Publicity material to be released by political parties on social media would also be covered under the Act.

The contesting candidates would also have to submit the details of their accounts on social media while filing nominations.

If any other person has to carry out publicity campaign for a candidate or party on social media, in that case, such person would have to get an authorized certificate to this effect from such candidate or party.

Press Council of India- The Press Council of India is a statutory body in India that governs the conduct of the print media. It is one of the most important bodies that sustain democracy, as it has supreme power in regards to the media to ensure that freedom of speech is maintained.

The Press Council is headed by a Chairman: usually a retired judge of the Supreme Court of India (except for the first chairman, Justice J. R. Mudholkar, who was a sitting judge of Supreme Court of India in 1968). The Council consists of 28 other members of whom 20 represent the press and are nominated by the press organizations/news agencies recognized and notified by the Council as all India bodies of categories such as editors, working journalists and owners and managers of newspaper; 5 members are nominated from the two houses of Parliament and 3 represent cultural, literary and legal fields as nominees of the Sahitya Academy, University Grants Commission (U.G.C.) and the Bar Council of India. The members serve on the Council for a term of three years.

The Representation of the People’s Act- The Representation of People Act, 1951(RPA) is an act of Parliament of India to provide for the conduct of elections of the Houses of Parliament and to the House or Houses of the Legislature of each State, the qualifications and disqualifications for membership of those Houses, the corrupt practices and other offences at or in connection with such elections and the decision of doubts and disputes arising out of or in connection with such elections.

 

 

Model code of conduct- The Election Commission is regarded as guardian of free and fair elections.

In every election, it issues a Model code of Conduct for political parties and candidates to conduct elections in free and fair manner.

The Commission issued the code for the first time in 1971 (5th Election) and revised it from time to time. It lay down guidelines for conduct of political parties & candidates during elections. However, there are instances of violation of code by the political parties and complaints are received for misuse of official machinery by the candidates.

The need for such code is in the interest of free and fair elections. However, the code does not have any specific statutory basis. It has only a persuasive effect. It contains what, known as “rules of electoral morality”. But this lack of statutory backing does not prevent the Commission from enforcing it.

The Model Code of Conduct for guidance of political parties and candidates is a set of norms which has been evolved with the consensus of political parties who have consented to abide by the principles embodied in the said code and also binds them to respect and observe it in its letter and spirit.

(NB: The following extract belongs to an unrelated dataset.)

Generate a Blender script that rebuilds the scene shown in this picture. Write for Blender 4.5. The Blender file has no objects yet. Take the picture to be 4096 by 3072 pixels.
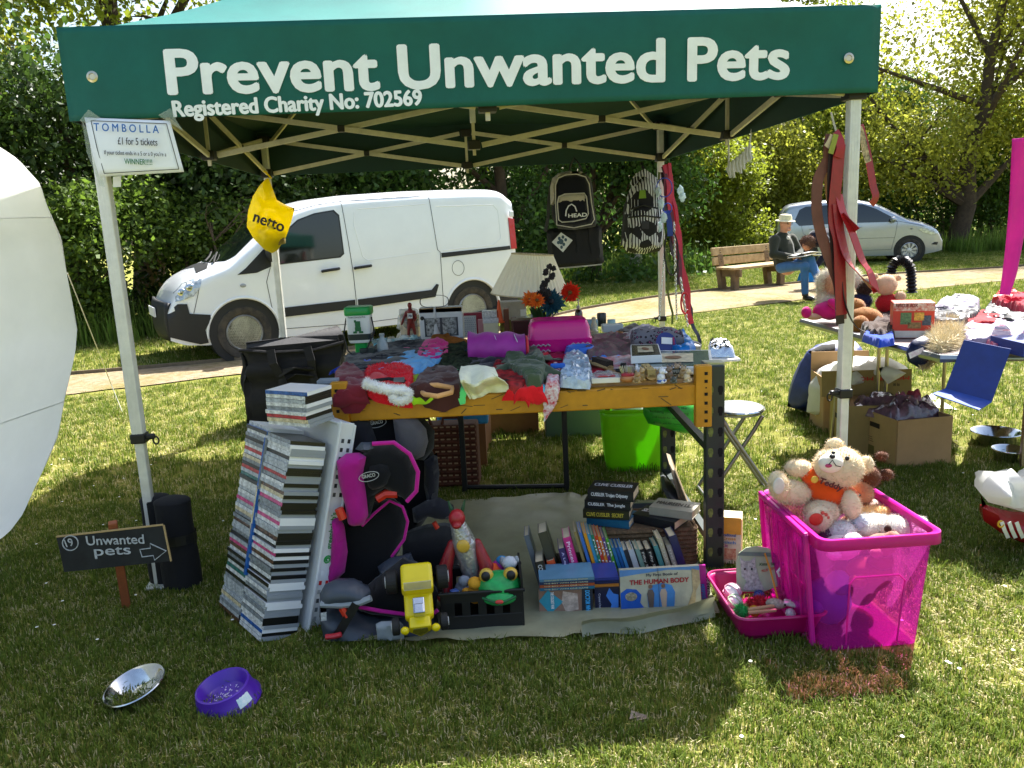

Role of Election Commission in the matter The Election Commission ensures its observance by political party in power, including ruling parties at the Centre and in the States and contesting candidates in the discharge of its constitutional duties for conducting the free, fair and peaceful elections to the Parliament and the State Legislatures under Article 324 of the Constitution of India. It is also ensured that official machinery for the electoral purposes is not misused. Further, it is also ensured that electoral offences, malpractices and corrupt practices such as impersonation, bribing and inducement of voters, threat and intimidation to the voters are prevented by all means. In case of violation, appropriate measures are taken.

The Model Code of Conduct is enforced from the date of announcement of election schedule by the Election Commission and is operational till the processes of elections are completed.

The salient features of the Model Code of Conduct lay down how political parties, contesting candidates and party(s) in power should conduct themselves during the process of elections i.e. on their general conduct during electioneering, holding meetings and processions, poll day activities and functioning of the party in power etc.